Secondly, with a morally chastised Congress for now, Modi’s electoral pitch on corruption and Vanshwaad over Vikaswaad with little economic progress to showcase could be electorally counterproductive.

Because Gujarat win masks seedings of deep national discontent which Modi as an astute commander would know better than his critics and necessitates a break from being a 24x7 chief-campaigner to becoming a 24x7 PM rooted in the capital to complete his half-finished revolution and prioritise economic revival.

The Modi paradox is that despite sub-optimal growth, his popularity ratings keep soaring, as did Vajpayee’s, when GDP growth languished at 5.8 per cent GDP with weak job creation, and only picked up in the final year of his governance.
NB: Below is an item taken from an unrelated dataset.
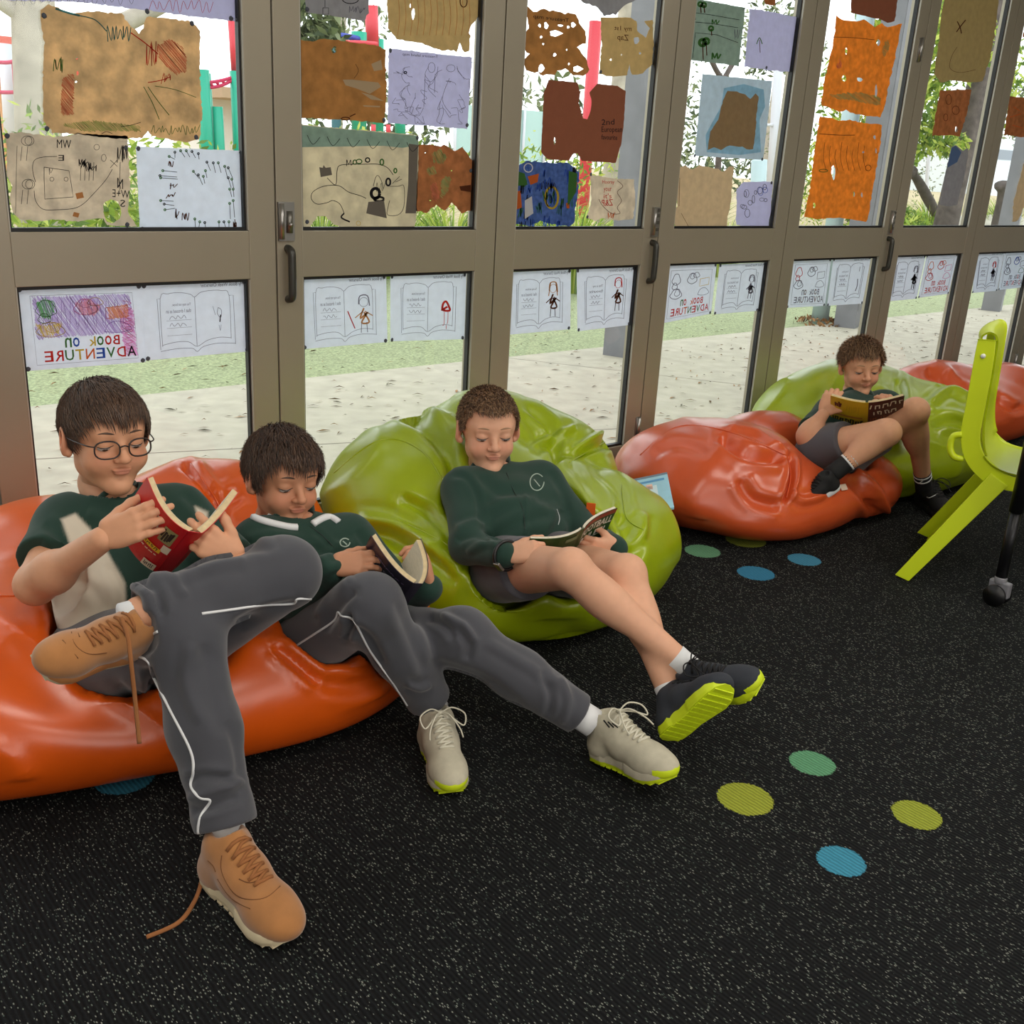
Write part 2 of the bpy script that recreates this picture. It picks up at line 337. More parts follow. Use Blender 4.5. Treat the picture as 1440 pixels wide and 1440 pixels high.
tree('gum_tree', 470, 30, .2, 5, (.3, 0), [(0, 0, 4.6, 2.2, 1, 1.0, 420)], 'distant wispy gum tree above the brown smudged paper', m_bark, G2, size=.14)
tree('broad_tree', 866, 13, .24, 6, (0, 0), [(0, 0, 4.6, 1.6, 1, .9, 500)], 'tree beside the blue mural post', m_bark, G2)
tree('broad_tree', 1345, 10.4, .24, 5, (.35, 0), [(-1.2, .2, 2.2, .55, .6, .9, 900), (-1.0, 0, 3.4, .9, .8, .8, 900), (.9, 0, 2.9, .7, .5, 1.0, 700), (-.5, 0, 1.75, .5, .4, .22, 260)], 'dark barked tree with lime leaves right of the plain olive paper', m_dbark, G1, size=.10)
tree('broad_tree', 1075, 24, .2, 6, (.2, 0), [(0, 0, 5.2, 2.6, 1, 1.4, 900)], 'far sparse tree above the lilac paper', m_bark, G2, size=.14)
tree('broad_tree', 1215, 15, .2, 6, (.3, 0), [(0, 0, 3.0, 1.9, 1, 1.4, 1500), (1, 0, 5, 2.2, 1, 1.4, 900)], 'leafy tree behind the orange papers', m_dbark, G1, size=.12)
tree('broad_tree', 1440, 20, .2, 6, (.3, 0), [(0, 0, 3.6, 2.2, 1, 1.4, 1000)], 'grey-green tree at the right edge of the garden', m_dbark, G2, size=.13)
# posts of the verandah
def mural():
    m = bpy.data.materials.new('painted_mural'); m.use_nodes = True; n = m.node_tree.nodes; L = m.node_tree.links
    tc = n.new('ShaderNodeTexCoord'); v = n.new('ShaderNodeTexVoronoi'); v.inputs['Scale'].default_value = 9; L.new(tc.outputs['Object'], v.inputs['Vector'])
    r = n.new('ShaderNodeValToRGB'); e = r.color_ramp; e.elements[0].color = srgb((44, 78, 106)); e.elements[1].color = srgb((120, 84, 98)); e.elements[1].position = .95
    for p, c in ((.25, (70, 132, 150)), (.5, (58, 84, 120)), (.7, (146, 168, 176)), (.82, (50, 120, 116))): q = e.elements.new(p); q.color = srgb(c)
    sp = n.new('ShaderNodeSeparateColor'); L.new(v.outputs['Color'], sp.inputs[0]); L.new(sp.outputs[0], r.inputs[0]); L.new(r.outputs[0], n['Principled BSDF'].inputs['Base Color']); return m
m_post = mat('grey_painted_post', (128, 128, 132), rough=.8, var=.12, vs=6)
def post(u, v, w_, label, ms, mf, rz=.35):
    c = fl(u, v, -.012); b_ = MB(); ax = [V(math.cos(rz), math.sin(rz), 0), V(-math.sin(rz), math.cos(rz), 0), V(0, 0, 1)]
    b_.obox(c + V(0, 0, 1.5), ax, (w_ / 2, w_ / 2, 1.5), ms)
    q = c - ax[1] * (w_ / 2 + .002) + V(0, 0, 1.55); b_.obox(q, ax, (w_ / 2 - .012, .002, 1.4), mf)
    return b_.build('verandah_post', label=label, cat='post', group='posts of the verandah')
post(872, 499, .17, 'square verandah post with a blue mural behind the brick-red paper', m_post, mural())
post(1190, 459, .17, 'plain grey verandah post behind the orange papers', m_post, m_post)
post(1394, 436, .17, 'plain grey verandah post seen through the window at the right edge', m_post, m_post)
c = fl(1152, 455, -.02); b_ = MB(); mlb = mat('pale_blue_steel', (178, 198, 202), rough=.5)
b_.tube([c, c + V(0, 0, 2.9)], .07, mlb, 20); b_.build('round_pole', label='round pale blue steel pole standing in leaf litter beside the verandah post', cat='pole')
b_ = MB(); 
for i in range(160):
    a = NR.uniform(0, 6.28); r = NR.uniform(.03, .22); p = c + V(math.cos(a) * r * 1.2, math.sin(a) * r, .01 + .05 * (1 - r / .22)); d = nrm(NR.normal(size=3)); q = nrm(np.cross(d, NR.normal(size=3))); L_ = NR.uniform(.015, .04)
    b_.add([p - d * L_, p - q * L_ * .4, p + d * L_, p + q * L_ * .4], [(0, 1, 2, 3)], mls[2 if i % 3 else 0])
b_.build('leaf_pile', label='heap of rusty leaf litter round the foot of the pale blue pole', cat='leaves', kind='stuff')
# playground
m_teal = mat('teal_painted_steel', (24, 160, 130), rough=.4); m_red = mat('red_painted_steel', (206, 60, 72), rough=.4); m_pink = mat('red_rope', (190, 40, 84), rough=.7)
m_lgrey = mat('light_steel', (206, 206, 214), rough=.5); m_blue = mat('blue_painted_steel', (56, 70, 160), rough=.5)
def pole(t, u0, v0, u1, v1, y, r, m, name='post'):
    MB().tube([dpl(u0, v0, y), dpl(u1, v1, y)], r, m, 10).build(name, t)
def rope(t, pts, y, r, m, name='rope'):
    MB().tube(spline([dpl(u, v, y) for u, v in pts], 4), r, m, 6).build(name, t)
t = thing('climbing_frame', gpos(20, 17), 'climbing frame with a green post and red net at the far left', 'playground equipment')
pole(t, 38, 40, 48, 175, 17, .085, m_teal); pole(t, 9, 62, 17, 190, 17.4, .11, m_lgrey)
rope(t, [(-30, 84), (10, 88), (39, 80)], 17, .03, m_pink); rope(t, [(-30, 128), (10, 130), (45, 128)], 17, .03, m_pink)
for u in (19, 27, 34): pole(t, u, 86, u + 3, 129, 17, .03, m_pink, 'rope')
pole(t, 20, 100, 40, 100, 17.3, .02, m_blue, 'rail')
t = thing('climbing_frame', gpos(310, 18), 'teal climbing frame with red rungs beside the tall strappy grass', 'playground equipment')
pole(t, 284, 98, 296, 296, 18, .12, m_teal); pole(t, 289, 103, 300, 280, 18.4, .09, m_teal); pole(t, 332, 100, 340, 280, 18, .11, m_teal); pole(t, 305, 150, 312, 280, 18, .1, m_teal)
pole(t, 326, 28, 331, 102, 18.1, .07, m_red)
rope(t, [(288, 117), (312, 113), (333, 107)], 18, .03, m_pink); rope(t, [(290, 124), (312, 120), (333, 109)], 18, .03, m_pink)
for u in (295, 303, 311, 320): pole(t, u, 116 - (u - 295) * .2, u + 4, 121 - (u - 295) * .3, 18, .025, m_pink, 'rung')
t = thing('climbing_frame', gpos(500, 20), 'climbing frame with a tall red pole behind the second window', 'playground equipment')
pole(t, 522, 8, 524, 66, 20, .14, m_red); pole(t, 505, 45, 505, 190, 19.8, .16, m_teal); pole(t, 532, 55, 532, 190, 20, .12, m_teal); pole(t, 562, 150, 563, 190, 20, .12, m_teal); pole(t, 472, 48, 473, 190, 20, .1, mat('slate_blue_steel', (72, 128, 150)))
rope(t, [(458, 52), (480, 50), (505, 55)], 19.7, .06, m_blue, 'rail'); rope(t, [(478, 60), (505, 60), (530, 62)], 19.6, .05, m_red, 'rail'); pole(t, 525, 175, 525, 190, 19, .05, m_red); pole(t, 546, 175, 546, 190, 19, .05, m_red)
t = thing('slanting_pole', gpos(826, 16), 'slanting red playground pole showing through the gap in the brick-red paper', 'pole')
pole(t, 838, 30, 818, 308, 16, .13, m_red, 'shaft'); 
t = thing('building', gpos(-20, 26), 'orange school building with a red veranda frame at the far left', 'building')
A, B_ = dpl(-60, 60, 28), dpl(50, 62, 28)
MB().box((A[0], 28, -.03), (B_[0], 34, A[2] - .6), mat('apricot_wall', (214, 160, 104), rough=.9)).build('wall', t)
MB().box((A[0], 26.6, A[2] - .6), (B_[0] + .6, 34.5, A[2] + .15), mat('terracotta_roof', (196, 84, 66), rough=.8)).build('roof', t)
p0, p1 = dpl(18, 100, 27.95), dpl(38, 127, 27.95); MB().box((p0[0], 27.9, p1[2]), (p1[0], 28.0, p0[2]), mat('blue_glazing', (90, 110, 180), rough=.3)).build('window', t)
t = thing('building', gpos(330, 30), 'low tan roofed shelter behind the teal climbing frame', 'building')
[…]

Time is short, and "temporary hardships" must now give way to quantifiable gains for voters, instead of leaving it for fighting a defensive campaign in 2019. Because BJP deviated into emotional issues for the Gujarat elections instead of addressing voter-centric concerns, for example, the 64 per cent of the population who are the jobless youth unable to find employment in the organised or unorganised sector.

Just as the fault lines of Congress misgovernance paved the way for the rise of Modi, BJP’s under-governance could well return that favour to Congress by ceding vantage for the resurgence of another opportunistic coalition.